Servais has said often, and after each of previous four games, “it starts with starting pitching.”

But for just the second time this season, Ray didn’t make it into the sixth inning of a game.

He pitched just five innings, allowing four runs on six hits with three walks and six strikeouts on 89 pitches. He fell to 4-6 while his ERA ballooned to 4.93. The Mariners have a 5-6 record in his 11 starts.

This isn’t what the Mariners had in mind when they signed Ray to a five-year, $115 million contract this offseason to lead their rotation. While it was illogical to think that Ray would reproduce a season similar to 2021 when he went 13-7 with a 2.84 ERA with 248 strikeouts in 103⅓ innings and was named the American League Cy Young Award winner, the Mariners did expect something more than replacement-level production.

“Robbie is gonna be fine,” Servais said. “No concerns there. He’s super competitive.”

Ray has yet to give the Mariners an outing in which he hasn’t allowed at least one run and has allowed a homer in six of his starts. His best outing came in the season opener in Minnesota where he allowed one run on three hits in seven innings. Since, he’s allowed at least two runs in his past 10 starts, including four-plus runs in four of the 11 outings.

“I just have to trust the process, go about my business every single day like I do and things are gonna turn,” he said. “This was my 11th start, so I’ve probably got at least 20 to 22 left. That’s two-thirds of the year. I mean I’ve got plenty of time.”

Admittedly, he has been plagued by one costly inning in eight of his outings. That inning came early versus the Orioles.

In the second inning, he allowed a leadoff double to Anthony Santander and walked Mountcastle. After striking out Urias, Ray made a costly mistake to veteran Rougned Odor.

A first-pitch slider stayed on the inner half of the plate to the aggressive Odor, who ambushed the pitch, yanking it over the wall in right field for a three-run homer.

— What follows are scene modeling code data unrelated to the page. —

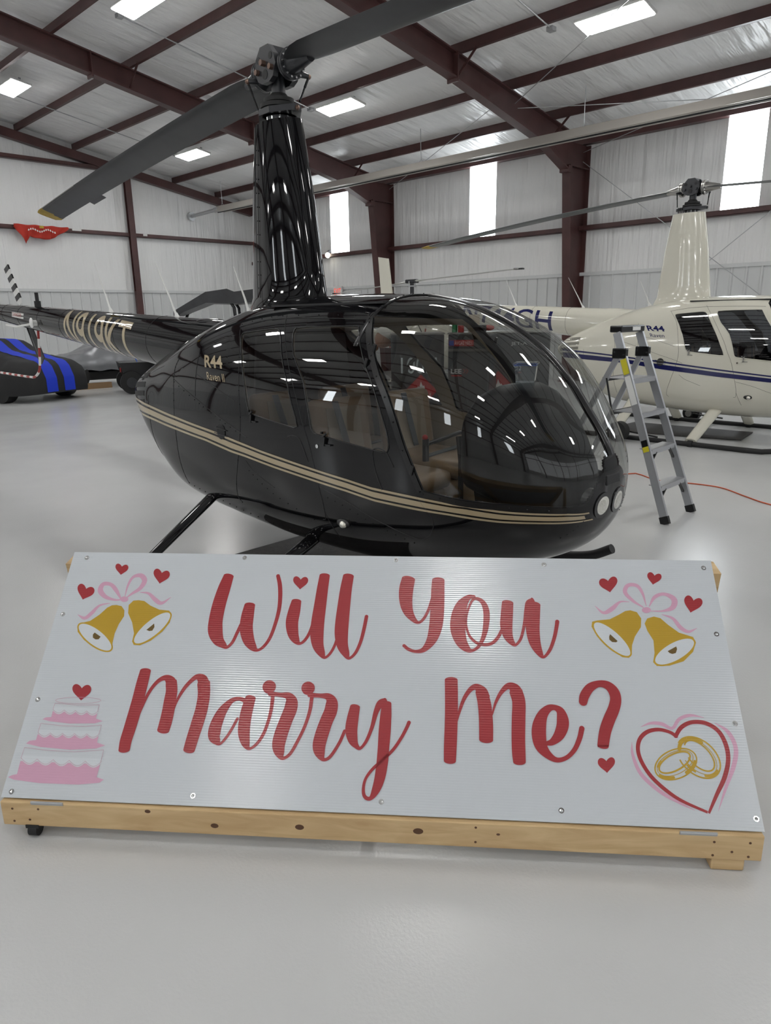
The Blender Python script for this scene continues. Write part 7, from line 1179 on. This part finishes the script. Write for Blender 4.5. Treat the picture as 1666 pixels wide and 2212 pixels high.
# ---------------------------------------------------------------- covered sports car
def cover_car(name,label,loc,rz,prof,W,m,wheels=True,L=4.3,nx=44,ny=28,noise=.0,hem=.16):
    t=thing(name,label,'car',loc,rz)
    b=MB();G=[]
    def ht(u):
        for a,c in zip(prof,prof[1:]):
            if a[0]<=u<=c[0]: 
                f=(u-a[0])/(c[0]-a[0]);f=f*f*(3-2*f);return a[1]+(c[1]-a[1])*f
        return prof[-1][1]
    for i in range(nx+1):
        u=i/nx;x=-L/2+L*u;e=min(u,1-u)*L
        wf=W/2*(1-.22*max(0,1-e/.55)**2.2);h=ht(u);hip=min(h,.80);hm=hem+.05*math.sin(u*7)**2
        ring=[]
        for j in range(ny+1):
            s=j/ny*2-1;a=abs(s)
            if a<.55: y=wf*(.76-.0*a)*(s/.55)*(.86 if h>.95 else 1.);z=h-.05*(a/.55)**2*(1 if h>.9 else .6)
            elif a<.75:
                f=(a-.55)/.20;y0=wf*.76*(.86 if h>.95 else 1.);y=math.copysign(y0+(wf*.98-y0)*f,s);z=(h-.05)+(min(hip-.12,h-.12)-(h-.05))*f**1.2
            else:
                f=(a-.75)/.25;y=math.copysign(wf*(.98+.03*math.sin(PI*f)),s);zz=min(hip-.12,h-.12);z=zz+(hm-zz)*f
            ring.append(Vector((x,y,z))+Vector((0,0,1))*noise*math.sin(x*9+y*4)*math.sin(y*7+x*3)*(1 if z>.3 else 0)+Vector((0,1,0))*noise*math.sin(x*13)*(.6 if a>.6 else 0)*(1 if s>0 else -1))
        G.append(ring)
    R=[[b.bm.verts.new(p) for p in r] for r in G]
    for i,(A,B) in enumerate(zip(R,R[1:])):
        for j in range(ny):
            f=b.bm.faces.new((A[j],B[j],B[j+1],A[j+1]))
            if len(m)>1:
                yc=abs((A[j].co.y+B[j+1].co.y)/2);f.material_index=1 if .09<yc<.40 and False else 0
    for r in (R[0],R[-1]): b.bm.faces.new(r)
    o=b.build('car_cover',m[:1],t,smooth=60)
    if len(m)>1:
        for s in (-1,1):
            bb=MB();S=[]
            for i in range(nx+1):
                u=i/nx;x=-L/2+L*u;h=ht(u);S.append([bb.bm.verts.new((x,s*(.09+k*.14),h-.05*((.09+k*.14)/(W/2*.76))**2*(1 if h>.9 else .6)+.006)) for k in range(3)])
            x=L/2;S2=[[bb.bm.verts.new((x+.008,s*(.09+k*.14),z)) for k in range(3)] for z in (ht(1)-.03,ht(1)*.6,hem+.05)]
            for seq in (S+S2,):
                for A,B in zip(seq,seq[1:]):
                    for k in range(2): bb.bm.faces.new((A[k],B[k],B[k+1],A[k+1]))
            bb.build('cover_stripe',m[1],t,fix=True,smooth=60)
    for x in (-L*.31,L*.31):
        for s in (-1,1):
            w=MB().cyl((x,s*(W/2-.26),.32),(x,s*(W/2-.03),.32),.32,n=32).build('wheel',M['rubber'],t,smooth=40)
    MB().box((0,0,.30),(L*.88,W*.8,.2)).build('chassis',M['matte_black'],t)
    return t
sp=[(0,.62),(.05,.85),(.14,1.0),(.28,1.24),(.42,1.33),(.60,1.31),(.73,1.04),(.80,.98),(.94,.87),(.98,.74),(1,.52)]
cover_car('covered_sports_car','low car under a black stretch cover with two royal blue stripes','car' and (5.25,18.0,0),math.radians(-70),sp,1.85,[M['black_cloth'],M['blue_cloth']],noise=.006)
cover_car('covered_sports_car','low car under a loose wrinkled silver grey cover','x' and (8.75,18.9,0),math.radians(-10),[(0,.5),(.03,.68),(.2,.86),(.36,1.12),(.52,1.2),(.64,1.12),(.8,.9),(.95,.76),(1,.5)],1.8,[M['silver_cloth']],noise=.03,L=4.4,hem=.42)
o=MB().box((7.6,18.15,.07),(.9,.16,.14)).build('timber_block',M['plywood']);tag(o,'brown timber block on the floor under the silver covered car','block')
# dark utility cart with wheel, behind the tail of the black helicopter
t=thing('utility_cart','low black utility cart with one wheel showing left of the black helicopter tail','cart',(8.2,16.3,0),math.radians(-20))
MB().loft([[(-.55,-.45,.18),(1.0,-.45,.18),(1.0,.45,.18),(-.55,.45,.18)],[(-.68,-.5,.72),(1.0,-.5,.72),(1.0,.5,.72),(-.68,.5,.72)]]).build('cart_body',M['trimblack'],t)
for y in (-.48,.48):
    w=MB().cyl((-.45,y-.06,.26),(-.45,y+.06,.26),.26,n=32).build('wheel',M['rubber'],t,smooth=40);MB().cyl((-.45,y-.075,.26),(-.45,y+.075,.26),.12,n=24).build('wheel_rim',M['hub_dark'],w,smooth=40)
MB().box((-.66,-.3,.55),(.02,.12,.10)).build('tail_lamp',M['red'],t)
o=MB().cyl((7.72,15.85,.74),(7.52,15.85,1.20),.014,n=8).build('blue_pole',M['lid_blue']);tag(o,'thin blue pole standing in the black cart near the black helicopter tail','pole')
o=MB().cyl((8.15,15.8,.74),(7.86,15.8,1.10),.02,n=8).build('wooden_handle',M['wood']);tag(o,'pale wooden handle leaning out of the black cart','pole')
# black off-road utility vehicle with hard roof
t=thing('utility_vehicle','black open utility vehicle whose angular roof rises above the black tail boom','utility vehicle',(9.25,13.95,0),math.radians(-38))
K=M['trimblack']
rf=MB().loft([[(-1.25,-.72,1.74),(-1.25,.72,1.74),(-1.25,.72,1.84),(-1.25,-.72,1.84)],[(-.55,-.80,2.0),(-.55,.80,2.0),(-.55,.80,2.22),(-.55,-.80,2.22)],[(-.1,-.80,1.98),(-.1,.80,1.98),(-.1,.80,2.28),(-.1,-.80,2.28)],[(.05,-.80,1.98),(.05,.80,1.98),(.05,.80,2.20),(.05,-.80,2.22)],[(1.1,-.80,2.02),(1.1,.80,2.02),(1.1,.80,2.34),(1.1,-.80,2.34)]]).build('roof_canopy',M['blade_black'],t)
for y in (-.7,.7): 
    MB().tube([(-1.5,y,.95),(-1.15,y,1.80),(-.5,y,2.10),(.0,y,2.10)],.035,10).build('windscreen_post',K,t,smooth=60)
    MB().tube([(.12,y,.6),(.02,y,1.9),(-.1,y,2.10)],.035,10).build('roll_bar',K,t,smooth=60)
    MB().tube([(1.05,y,.8),(1.02,y,2.12)],.035,10).build('roll_bar',K,t,smooth=60)
MB().loft([[(-1.7,-.6,.35),(1.6,-.7,.35),(1.6,.7,.35),(-1.7,.6,.35)],[(-1.75,-.62,.75),(1.6,-.75,.85),(1.6,.75,.85),(-1.75,.62,.75)],[(-1.45,-.6,.98),(1.6,-.75,1.0),(1.6,.75,1.0),(-1.45,.6,.98)]]).build('vehicle_body',K,t)
for x in (-1.15,1.1):
    for y in (-.72,.72): MB().cyl((x,y-.12,.33),(x,y+.12,.33),.33,n=28).build('wheel',M['rubber'],t,smooth=40)
# ---------------------------------------------------------------- fuel tanks seen through the canopy
def fuel_tank(label,c,rz,w,d,h):
    t=thing('fuel_tank',label,'fuel tank',(*c,0),rz,group='square charcoal fuel tanks between the helicopters')
    MB().box((0,0,h/2+.06),(w,d,h-.06),bev=.02).build('tank_body',M['tank'],t)
    MB().box((0,0,h+.035),(w+.01,d+.01,.02)).build('tank_rim',M['tank_lid'],t)
    for x in (-w*.38,w*.38):
        for y in (-d*.35,d*.35): MB().box((x,y,.045),(.08,.08,.09)).build('tank_foot',M['galv'],t)
    return t
def face_text(t,txt,x,z,h,w,d,m,fat=.0):
    return mapped_text(txt,h,w,lambda a,b_:Vector((x+a,-d/2-.004,z+b_)),'stencil_lettering',m,t,fat=fat)
def placard(t,x,z,s,d,txt):
    o=MB().poly([(x-s,-d/2-.003,z),(x,-d/2-.003,z-s),(x+s,-d/2-.003,z),(x,-d/2-.003,z+s)]).build('hazard_placard',M['label_red'],t)
    fl=[(0,.62),(.06,.42),(.14,.30),(.20,.36),(.24,.16),(.17,-.02),(.0,-.08),(-.17,-.02),(-.24,.16),(-.17,.34),(-.12,.22),(-.06,.36)]
    MB().poly([(x+a*s,-d/2-.006,z+(b_*.9)*s+.02*s) for a,b_ in fl]).build('flame_symbol',M['white_pl'],o)
    mapped_text(txt,.16*s,1.25*s if len(txt)>6 else .9*s,lambda a,b_:Vector((x-(.62 if len(txt)>6 else .45)*s+a,-d/2-.006,z-.32*s+b_)),'placard_lettering',M['white_pl'],o)
rz=math.radians(-46);rz2=math.radians(-64)
t1=fuel_tank('charcoal fuel tank stencilled 100LL seen through the left part of the canopy',(6.62,6.05),math.radians(-47),.64,.6,1.42)
face_text(t1,'100LL',-.20,.99,.19,.50,.6,M['stencil'],.0)
placard(t1,.04,.78,.20,.6,'FLAMMABLE')
MB().box((-.15,-.305,1.32),(.27,.01,.13)).build('recess_panel',M['matte_black'],t1);MB().box((.15,-.305,1.32),(.27,.01,.13)).build('recess_panel',M['matte_black'],t1)
hz=MB().tube(dens([(-.22,-.33,.60),(-.20,-.35,.85),(-.11,-.36,1.08),(.02,-.35,1.22)],6),.020,10).build('fuel_hose',M['rubber'],t1,smooth=60);lab(MB().cyl((.02,-.35,1.22),(.055,-.348,1.255),.024,n=14).build('hose_coupling',M['yellow'],hz),'brass hose coupling');MB().cyl((.055,-.348,1.255),(.09,-.345,1.29),.02,n=14).build('hose_spout',M['tank_lid'],hz)
t2=fuel_tank('charcoal fuel tank with AVGAS 100LL sticker seen through the middle of the canopy',(6.93,5.42),rz2,.50,.5,1.42)
lb=MB().box((-.09,-.253,1.345),(.30,.004,.07)).build('product_label',M['label_red'],t2);MB().box((-.205,-.256,1.345),(.06,.004,.06)).build('label_emblem',M['label_blue'],lb)
mapped_text('AVGAS 100LL',.040,.215,lambda a,b_:Vector((-.165+a,-.258,1.325+b_)),'label_lettering',M['white_pl'],lb)
MB().box((0,-.26,1.265),(.48,.02,.032)).build('handle_bar',M['steel'],t2)
face_text(t2,'LEE',-.21,.99,.055,.13,.5,M['white_pl'],.02)
mapped_text('>>',.06,.06,lambda a,b_:Vector((-.06+a,-.254,.99+b_)),'label_chevrons',M['label_red'],t2)
MB().box((-.14,-.252,.965),(.13,.003,.016)).build('label_bar',M['label_red'],t2)

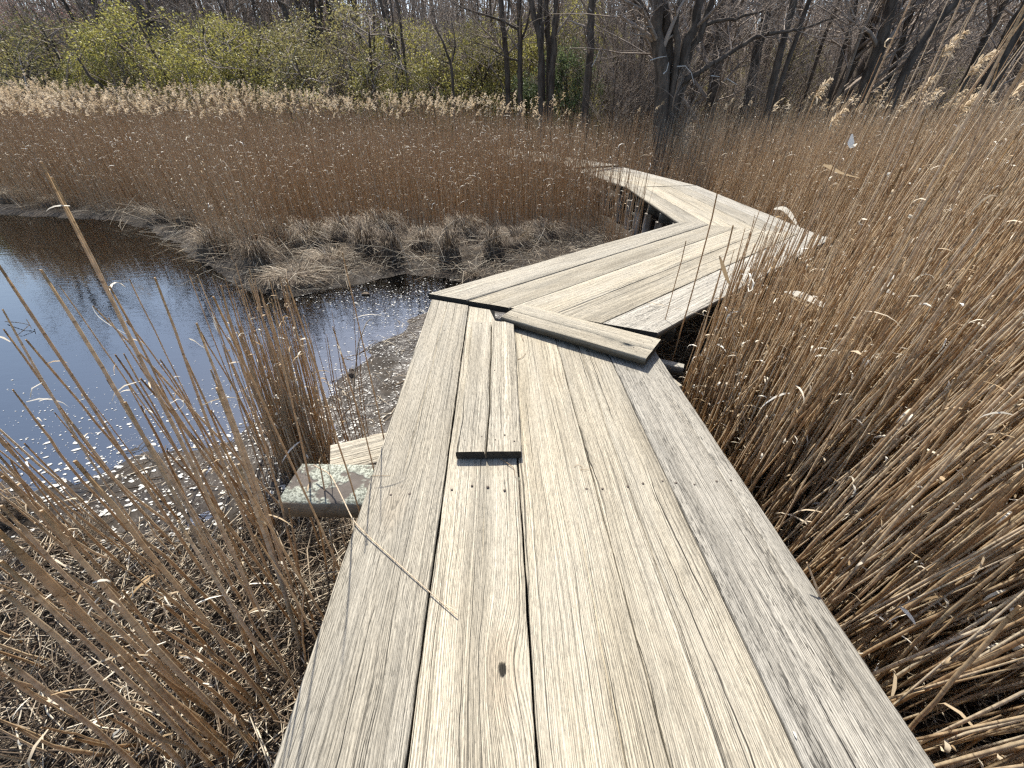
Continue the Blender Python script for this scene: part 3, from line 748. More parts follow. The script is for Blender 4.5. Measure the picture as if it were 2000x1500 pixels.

“Don’t walk the guy before him and you don’t have to worry about it,” Ray said.

In 11 starts this season, he’s allowed 36 runs in 65⅔ innings. And in six of those outings, Ray has had one inning when he’s allowed three-plus runs to score. Those six innings have yielded 22 combined runs. The Mariners are 1-5 in those six games.

“If you take away the one big inning in some of his Robbie starts, it’s been Robbie Ray of last year,” Servais said. “It’s been that good. But you can’t really take it away because that’s part of the game. Working through those big innings, tonight included, he’s just not quite as sharp. The slider is usually his go-to pitch. And he left one over the plate, not close to where he wanted to get it against Odor.”

A three-run deficit didn’t guarantee defeat.

The Mariners picked up a run on the fourth inning when J.P. Crawford led off with a solo homer to deep right-center off Orioles starter Kyle Bradish. The Mariners cut the lead to 3-2 in the fifth inning when Taylor Trammell led off with a double and scored on Julio Rodriguez’s high bouncing ground ball to shortstop that cut it to 3-2.

But Ray couldn’t come back with a shutdown inning. He allowed a deep two-out double off the left-field wall to Mancini, which missed being a homer by inches. Austin Hays pushed a ground-ball single past the diving attempts of Crawford and Adam Frazier to make it 4-2.

“I felt like I made a good pitch and got the guy to hit a weak ground ball and then it finds a hole,” Ray said. “It’s just super frustrating.”

Down two runs going into the sixth inning, Servais turned to Romo, who has been one of the Mariners’ most consistent relievers this season. But the veteran right-hander didn’t have great command with his slider. It meant going to his 85-mph sinker more than usual. Mountcastle won a nine-pitch battle, slamming a sinker over the deep wall in left field. Urias hammered a 0-1 slider that hung in the middle of the plate over the wall in left. After a two-out RBI double from Cedric Mullins, Mancini hammered a 3-2 slider up in the zone into the Orioles bullpen.

“I felt fine,” Romo said. “No excuses. They just were ready. It’s just a matter of making better pitches to put them out. It’s the big leagues.

“You make mistakes, they should make you pay.”